Someone correct me if I’m wrong, but AFAIK there is no single stock called “Israel” which can be bought or sold. I’m guessing most Israeli-based companies are a part of huge index funds which cannot be picked apart piece by piece even by large investors. I have yet to see in any reporting what specifically “divest from Israel” actually means in real life.
Props to these cops for keeping order and protecting the Constitutional rights of all to free expression.
UW is lucky this didn’t devolve into the debacle like the Yiannopoulos speech on 1/20/17 where Elizabeth Hokoana shot Joseph Dukes point blank in the guts when he tried to grab her husband’s pepper spray.
While driving the around the other day I passed one of those vacant buildings fire departments use for training…and then I thought,
Why not have similar structures on college campuses – vacant buildings out back where the gravel piles and landscaping machines are parked. Call them “Hamilton” Halls. Students can seize and occupy the structures to hearts content, while offering reprieve to the sane and serious alike.
The only victim in such a scenario would be the assistant grounds keeper Carl Spackler, quartred next door, busy studying Chinch bugs between cannonball shots.
“Some good terrorists on both sides”.
Who said that?
@13 – I too would appreciate a coherent example of what “divesting from Israel” would entail.
Practically every university has an endowment which retains financial advisors to invest their funds (and for that matter so do employee retirement funds run by city, county, and state governments, as well as labor unions). Even the relatively conservative approach of investing in an S&P 500 index mutual fund results in owning stock in hundreds of companies that market products and services all over the world, including to the Israeli government. Even the extremely conservative approach of investing in T-Bills means you’re just one step removed from supporting military aid to Israel.
Unless you expect UW to invest every penny of their endowment in pork futures, some of their money is in Israel.
“Those who make peaceful revolution impossible will make violent revolution inevitable.”
Who said that?
Who said that?
Lets see…with equal parts belligerence, grandiosity, and delusion, it might be either Al Capone, Caligula, or Hank the angry drunken dwarf. Im gonna guess Hank.
@20
whomsever it may have been
they seem destined for both
Glory & possibly Execution.
so: how Did
it turn Out
for them?
did their
Legacy leave
anything even
worth Remembrance?
and, lastly,
did the ‘Leaders’
of their nation try to
Co-opt their Message?
@13 That’s a good point. When people were protesting South Africa, they were protesting against a social construct that South Africa termed themselves, eg. apartheid. They were also protesting for the release of ANC leaders, eg. Nelson Mandela. Israel has never labeled the shit that they’re doing to Palestinians, which makes it hard to pinpoint and put a finger one. Hamas on the otherhand are terrorists and no one should be supporting them and many people don’t want to support their cause but also want to see Palestinians be treated equally and not be killed indiscriminately.

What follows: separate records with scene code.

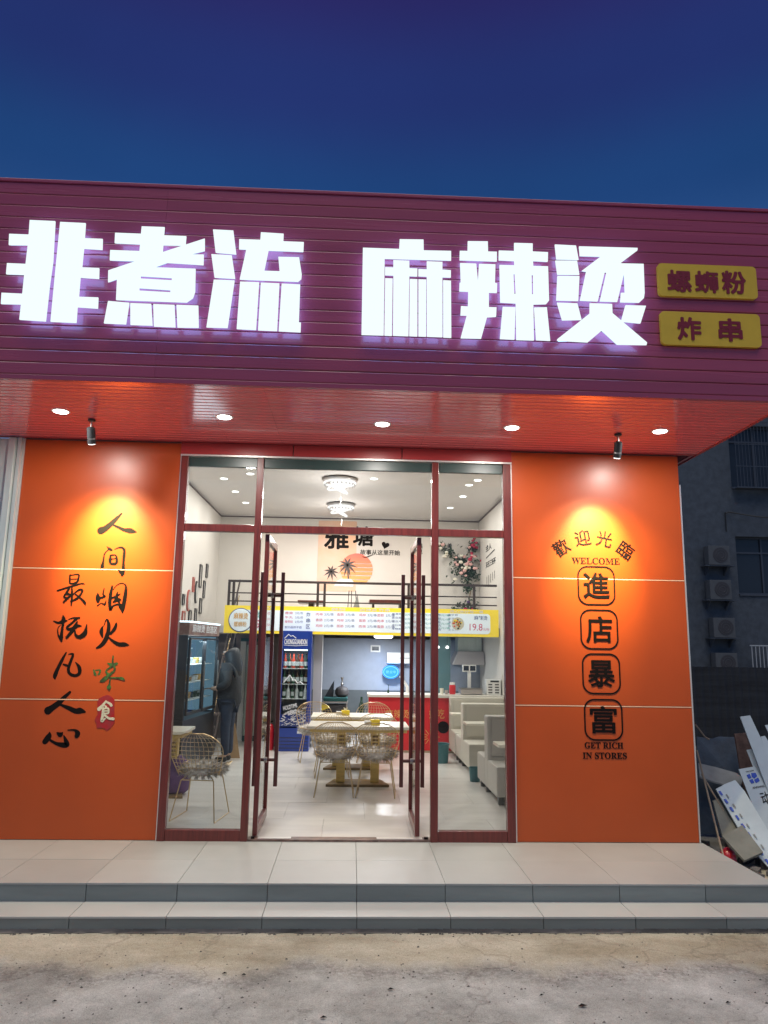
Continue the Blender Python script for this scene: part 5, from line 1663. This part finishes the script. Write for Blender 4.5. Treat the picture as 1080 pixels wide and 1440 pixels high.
# faces -x (towards the cooler), head bent a little forward
J = [(0, 0, .95, .11), (0, 0, 1.12, .10), (-.01, 0, 1.30, .12), (0, 0, 1.44, .075), (-.015, 0, 1.50, .050), (-.035, 0, 1.58, .078), (-.045, 0, 1.66, .082),
     (0, .17, 1.40, .058), (.02, .21, 1.16, .043), (-.17, .19, 1.04, .034), (-.24, .17, 1.03, .026),
     (0, -.17, 1.40, .058), (.02, -.21, 1.15, .043), (-.18, -.17, 1.08, .034), (-.25, -.15, 1.08, .026),
     (0, .09, .88, .085), (-.01, .10, .50, .055), (.01, .10, .10, .038), (-.13, .10, .035, .03),
     (0, -.09, .88, .085), (-.01, -.10, .50, .055), (.01, -.10, .10, .038), (-.13, -.10, .035, .03)]
E_ = [(0, 1), (1, 2), (2, 3), (3, 4), (4, 5), (5, 6), (2, 7), (7, 8), (8, 9), (9, 10), (2, 11), (11, 12), (12, 13), (13, 14), (0, 15), (15, 16), (16, 17), (17, 18), (0, 19), (19, 20), (20, 21), (21, 22)]
body = skin(J, E_, 'body', 'skin', pr)
for s, hx, hy, hz in ((1, -.25, .17, 1.03), (-1, -.26, -.15, 1.08)):
    for k in range(4):
        yy = hy + (k - 1.5) * .018
        L_ = (.060, .070, .066, .050)[k]
        B().tube([(hx, yy, hz), (hx - .035, yy, hz), (hx - .035 - L_ * .5, yy, hz - .006), (hx - .03 - L_, yy, hz - .022)], [.010, .0095, .0085, .0065], 6).build('finger', 'skin', body, 0, True)
    B().tube([(hx + .01, hy - s * .025, hz), (hx - .02, hy - s * .045, hz + .004), (hx - .045, hy - s * .045, hz + .004)], [.011, .010, .008], 6).build('thumb', 'skin', body, 0, True)
jk = skin([(.005, 0, .76, .20), (0, 0, .95, .20), (0, 0, 1.15, .195), (-.01, 0, 1.32, .20), (0, 0, 1.47, .10),
           (0, .17, 1.40, .09), (.025, .225, 1.16, .072), (-.14, .20, 1.045, .056), (0, -.17, 1.40, .09), (.025, -.225, 1.15, .072), (-.15, -.18, 1.08, .056)],
          [(0, 1), (1, 2), (2, 3), (3, 4), (3, 5), (5, 6), (6, 7), (3, 8), (8, 9), (9, 10)], 'jacket', 'jacket', pr)
skin([(0, 0, .92, .14), (0, .09, .84, .105), (-.01, .10, .50, .078), (.01, .10, .09, .062), (0, -.09, .84, .105), (-.01, -.10, .50, .078), (.01, -.10, .09, .062)],
     [(0, 1), (1, 2), (2, 3), (0, 4), (4, 5), (5, 6)], 'trousers', 'jeans', pr)
for s in (.10, -.10):
    skin([(.05, s, .045, .045), (-.04, s, .05, .05), (-.15, s, .035, .035)], [(0, 1), (1, 2)], 'shoe', 'shoe', pr)
hr = skin([(-.03, 0, 1.675, .128), (.02, 0, 1.60, .14), (.04, 0, 1.48, .145), (.07, 0, 1.34, .13), (.10, 0, 1.20, .06)], [(0, 1), (1, 2), (2, 3), (3, 4)], 'hair', 'hair', pr)
for s in (-1, 1):
    B().lathe([(.004, -.012), (.010, -.004), (.010, .006), (.003, .012)], (-.113, s * .028, 1.625), 8).build('eye', 'white', body, 0, True)
    B().lathe([(.006, -.02), (.016, -.006), (.016, .01), (.005, .02)], (-.03, s * .080, 1.60), 8).build('ear', 'skin', body, 0, True)
B().tube([(-.112, 0, 1.625), (-.135, 0, 1.592), (-.115, 0, 1.585)], [.006, .012, .008], 6).build('nose', 'skin', body, 0, True)
B().tube([(-.108, -.022, 1.555), (-.118, 0, 1.555), (-.108, .022, 1.555)], [.003, .005, .003], 5).build('mouth', 'redcounter', body, 0, True)

# ================================================================ OUTSIDE RIGHT
nbd = thing('apartment_building', 'dark grey-blue apartment block with stacked condensers beyond the open end of the canopy', 'apartment building', (0, 0, 0))
bx = B()
box('outer_wall', 11.5, 13.0, 18.3, 30, -.23, 12.5, 'nbwall', nbd)
wl = box('outer_wall', 13.0, 13.42, 18.0, 30, -.23, 12.5, 'nbwall', nbd)
box('outer_wall', 11.5, 12.999, 18.0, 18.299, -.23, 12.5, 'nbwall', nbd)
box('outer_wall', 13.421, 20, 18.6, 30, -.23, 12.5, 'nbwall', nbd)
for z0, z1 in ((-.23, 3.73), (5.75, 7.52), (9.80, 12.5)):
    box('outer_wall', 13.421, 20, 18.0, 18.599, z0, z1, 'nbwall', nbd)
for x0, x1 in ((16.1, 17.5), (19.5, 20)):
    for z0, z1 in ((3.731, 5.749), (7.521, 9.799)):
        box('outer_wall', x0, x1, 18.0, 18.599, z0, z1, 'nbwall', nbd)
box('roof_slab', 11.3, 20.2, 17.8, 30.2, 12.501, 12.8, 'roof', nbd)
for x0, x1 in ((13.421, 16.1), (17.5, 19.5)):
    for z0, z1 in ((3.731, 5.749), (7.521, 9.799)):
        wn = box('window', x0, x1, 18.30, 18.34, z0, z1, 'nbdark', nbd)
        box('sill', x0 - .0, x1, 17.95, 18.0, z0 - .06, z0 - .001, 'nbframe', wn)
        for x in [x0 + .03, (x0 + x1) / 2 - .3, x1 - .04]:
            box('frame', x - .03, x + .03, 18.25, 18.298, z0, z1, 'nbframe', wn)
        for z in (z0 + .03, z1 - .55, z1 - .03):
            box('frame', x0, x1, 18.24, 18.249, z - .03, z + .03, 'nbframe', wn)
gl = B()
for k in range(22):
    gl.box(13.45 + k * .12, 13.465 + k * .12, 17.62, 17.635, 7.45, 9.85)
for z in (7.45, 8.2, 9.0, 9.85):
    gl.box(13.42, 16.1, 17.61, 17.64, z - .012, z + .012)
gl.box(13.42, 16.1, 17.61, 17.95, 7.42, 7.437)
tag(gl.build('security_bars', 'nbframe', nbd), kind='stuff')
for z in (1.2, 2.3):
    pass
rg_ = B()
for k in range(26):
    rg_.box(13.45 + k * .13, 13.475 + k * .13, 17.5, 17.525, 1.15, 1.95)
rg_.box(13.4, 16.9, 17.49, 17.535, 1.95, 1.99)
rt_ = thing('balcony_railing', 'pale upright bars of a balcony rail low on the apartment block', 'railing', (0, 0, 0))
rg_.build('bars', mat('pale_rail', (.45, .47, .48), .5), rt_)
box('balcony_slab', 13.4, 16.9, 17.4, 17.99, .95, 1.149, 'nbwall', rt_)
def condenser(x, z, lab, s=1.0):
    t = thing('condenser_unit', lab, 'air conditioner', (x, 17.58, z), 0, 'condensers on the apartment block')
    wv, hv = .74, .66
    box('case', 0, wv, 0, .34, 0, hv, 'acbody', t, .01)
    B().lathe([(.26, 0), (.26, .012)], (.42, -.013, .34), 24, 'y').build('fan_grille', 'acdark', t)
    for q in (.10, .18):
        B().tube([(.42 + q * math.cos(a * math.pi / 8), -.018, .34 + q * math.sin(a * math.pi / 8)) for a in range(16)], .006, 4, True).build('grille_ring', 'acbody', t)
    box('bracket_shelf', -.12, wv + .2, .02, .40, -.04, -.005, 'nbframe', t)
    for q in (.02, wv - .06):
        B().slab([(q, .05, -.04), (q, .40, -.04), (q, .40, -.34)], (.03, 0, 0)).build('bracket', 'nbframe', t)
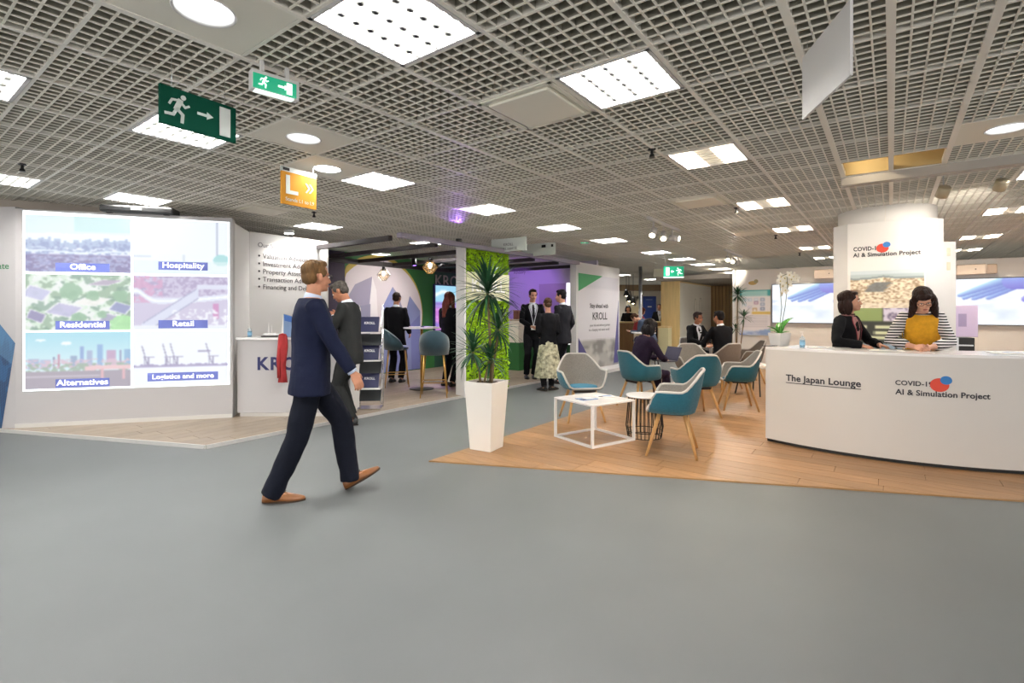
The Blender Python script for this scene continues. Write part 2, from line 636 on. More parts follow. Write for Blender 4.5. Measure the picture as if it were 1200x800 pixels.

Charlie Kirk is a shit human and a racist.
So Tensorna, maybe not so much with that.
But the repeated use of Zionist this, Zionist that…. Yes that’s straight up anti-Semitic. Hannah’s stories on this subject have been filled with barely cloaked anti-Semitic dog whistles. It’s embarrassing for the stranger of a decade ago
@25: I wasn’t arguing for the merits, or lack thereof, of Charlie Kirk. I merely updated and corrected the information in the original post, which both understated the turnout he received, and that he’d been critical of the protesters. For all I know, he criticized them because they were insufficiently eliminationist towards Israel for his taste.